Objective: Copy every line of the material below word for word.

Supplied data:
■ ■ ■
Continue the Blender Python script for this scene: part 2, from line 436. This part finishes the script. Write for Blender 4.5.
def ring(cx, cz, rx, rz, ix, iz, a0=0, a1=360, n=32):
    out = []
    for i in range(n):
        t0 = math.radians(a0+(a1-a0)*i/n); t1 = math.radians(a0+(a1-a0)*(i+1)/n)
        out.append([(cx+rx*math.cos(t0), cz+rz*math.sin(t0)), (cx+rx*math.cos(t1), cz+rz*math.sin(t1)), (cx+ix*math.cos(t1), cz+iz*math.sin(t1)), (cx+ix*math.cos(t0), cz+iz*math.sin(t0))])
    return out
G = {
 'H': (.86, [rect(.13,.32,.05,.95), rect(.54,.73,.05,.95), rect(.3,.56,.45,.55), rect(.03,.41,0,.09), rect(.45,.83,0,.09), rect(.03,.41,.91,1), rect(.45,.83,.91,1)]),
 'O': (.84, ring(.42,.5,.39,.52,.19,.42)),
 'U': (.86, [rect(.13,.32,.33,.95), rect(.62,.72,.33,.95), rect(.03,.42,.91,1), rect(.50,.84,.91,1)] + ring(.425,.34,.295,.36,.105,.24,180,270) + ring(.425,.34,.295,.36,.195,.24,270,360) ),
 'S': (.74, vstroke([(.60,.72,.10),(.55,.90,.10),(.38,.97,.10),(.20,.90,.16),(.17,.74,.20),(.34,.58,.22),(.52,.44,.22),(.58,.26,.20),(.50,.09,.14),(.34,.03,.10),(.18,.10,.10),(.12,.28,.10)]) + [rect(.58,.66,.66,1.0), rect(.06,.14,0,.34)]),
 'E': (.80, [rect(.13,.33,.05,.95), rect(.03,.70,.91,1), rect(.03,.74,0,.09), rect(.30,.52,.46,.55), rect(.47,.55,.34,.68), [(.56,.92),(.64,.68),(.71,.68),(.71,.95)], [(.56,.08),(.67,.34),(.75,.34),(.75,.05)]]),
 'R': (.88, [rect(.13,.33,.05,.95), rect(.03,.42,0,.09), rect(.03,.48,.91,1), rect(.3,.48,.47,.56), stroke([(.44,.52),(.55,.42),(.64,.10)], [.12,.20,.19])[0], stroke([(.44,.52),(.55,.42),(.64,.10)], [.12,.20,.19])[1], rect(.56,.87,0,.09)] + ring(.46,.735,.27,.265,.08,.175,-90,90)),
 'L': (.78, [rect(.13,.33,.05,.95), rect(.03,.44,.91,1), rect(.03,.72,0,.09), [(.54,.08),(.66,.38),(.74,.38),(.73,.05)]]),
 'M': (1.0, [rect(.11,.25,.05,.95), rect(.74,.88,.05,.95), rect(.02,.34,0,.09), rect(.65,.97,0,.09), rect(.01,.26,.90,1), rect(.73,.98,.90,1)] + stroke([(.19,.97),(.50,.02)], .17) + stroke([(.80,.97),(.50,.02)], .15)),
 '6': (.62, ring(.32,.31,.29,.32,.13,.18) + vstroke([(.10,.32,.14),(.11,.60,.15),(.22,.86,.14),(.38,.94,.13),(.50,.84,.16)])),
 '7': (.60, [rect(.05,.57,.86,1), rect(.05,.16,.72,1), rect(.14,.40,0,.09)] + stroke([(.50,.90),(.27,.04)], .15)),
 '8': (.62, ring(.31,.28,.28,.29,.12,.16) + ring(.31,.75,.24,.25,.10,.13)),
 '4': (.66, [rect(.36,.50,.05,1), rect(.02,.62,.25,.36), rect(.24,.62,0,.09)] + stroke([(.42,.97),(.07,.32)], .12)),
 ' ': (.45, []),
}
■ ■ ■
Answer to this task:
Continue the Blender Python script for this scene: part 2, from line 436. This part finishes the script. Write for Blender 4.5.
def ring(cx, cz, rx, rz, ix, iz, a0=0, a1=360, n=32):
    out = []
    for i in range(n):
        t0 = math.radians(a0+(a1-a0)*i/n); t1 = math.radians(a0+(a1-a0)*(i+1)/n)
        out.append([(cx+rx*math.cos(t0), cz+rz*math.sin(t0)), (cx+rx*math.cos(t1), cz+rz*math.sin(t1)), (cx+ix*math.cos(t1), cz+iz*math.sin(t1)), (cx+ix*math.cos(t0), cz+iz*math.sin(t0))])
    return out
G = {
 'H': (.86, [rect(.13,.32,.05,.95), rect(.54,.73,.05,.95), rect(.3,.56,.45,.55), rect(.03,.41,0,.09), rect(.45,.83,0,.09), rect(.03,.41,.91,1), rect(.45,.83,.91,1)]),
 'O': (.84, ring(.42,.5,.39,.52,.19,.42)),
 'U': (.86, [rect(.13,.32,.33,.95), rect(.62,.72,.33,.95), rect(.03,.42,.91,1), rect(.50,.84,.91,1)] + ring(.425,.34,.295,.36,.105,.24,180,270) + ring(.425,.34,.295,.36,.195,.24,270,360) ),
 'S': (.74, vstroke([(.60,.72,.10),(.55,.90,.10),(.38,.97,.10),(.20,.90,.16),(.17,.74,.20),(.34,.58,.22),(.52,.44,.22),(.58,.26,.20),(.50,.09,.14),(.34,.03,.10),(.18,.10,.10),(.12,.28,.10)]) + [rect(.58,.66,.66,1.0), rect(.06,.14,0,.34)]),
 'E': (.80, [rect(.13,.33,.05,.95), rect(.03,.70,.91,1), rect(.03,.74,0,.09), rect(.30,.52,.46,.55), rect(.47,.55,.34,.68), [(.56,.92),(.64,.68),(.71,.68),(.71,.95)], [(.56,.08),(.67,.34),(.75,.34),(.75,.05)]]),
 'R': (.88, [rect(.13,.33,.05,.95), rect(.03,.42,0,.09), rect(.03,.48,.91,1), rect(.3,.48,.47,.56), stroke([(.44,.52),(.55,.42),(.64,.10)], [.12,.20,.19])[0], stroke([(.44,.52),(.55,.42),(.64,.10)], [.12,.20,.19])[1], rect(.56,.87,0,.09)] + ring(.46,.735,.27,.265,.08,.175,-90,90)),
 'L': (.78, [rect(.13,.33,.05,.95), rect(.03,.44,.91,1), rect(.03,.72,0,.09), [(.54,.08),(.66,.38),(.74,.38),(.73,.05)]]),
 'M': (1.0, [rect(.11,.25,.05,.95), rect(.74,.88,.05,.95), rect(.02,.34,0,.09), rect(.65,.97,0,.09), rect(.01,.26,.90,1), rect(.73,.98,.90,1)] + stroke([(.19,.97),(.50,.02)], .17) + stroke([(.80,.97),(.50,.02)], .15)),
 '6': (.62, ring(.32,.31,.29,.32,.13,.18) + vstroke([(.10,.32,.14),(.11,.60,.15),(.22,.86,.14),(.38,.94,.13),(.50,.84,.16)])),
 '7': (.60, [rect(.05,.57,.86,1), rect(.05,.16,.72,1), rect(.14,.40,0,.09)] + stroke([(.50,.90),(.27,.04)], .15)),
 '8': (.62, ring(.31,.28,.28,.29,.12,.16) + ring(.31,.75,.24,.25,.10,.13)),
 '4': (.66, [rect(.36,.50,.05,1), rect(.02,.62,.25,.36), rect(.24,.62,0,.09)] + stroke([(.42,.97),(.07,.32)], .12)),
 ' ': (.45, []),
}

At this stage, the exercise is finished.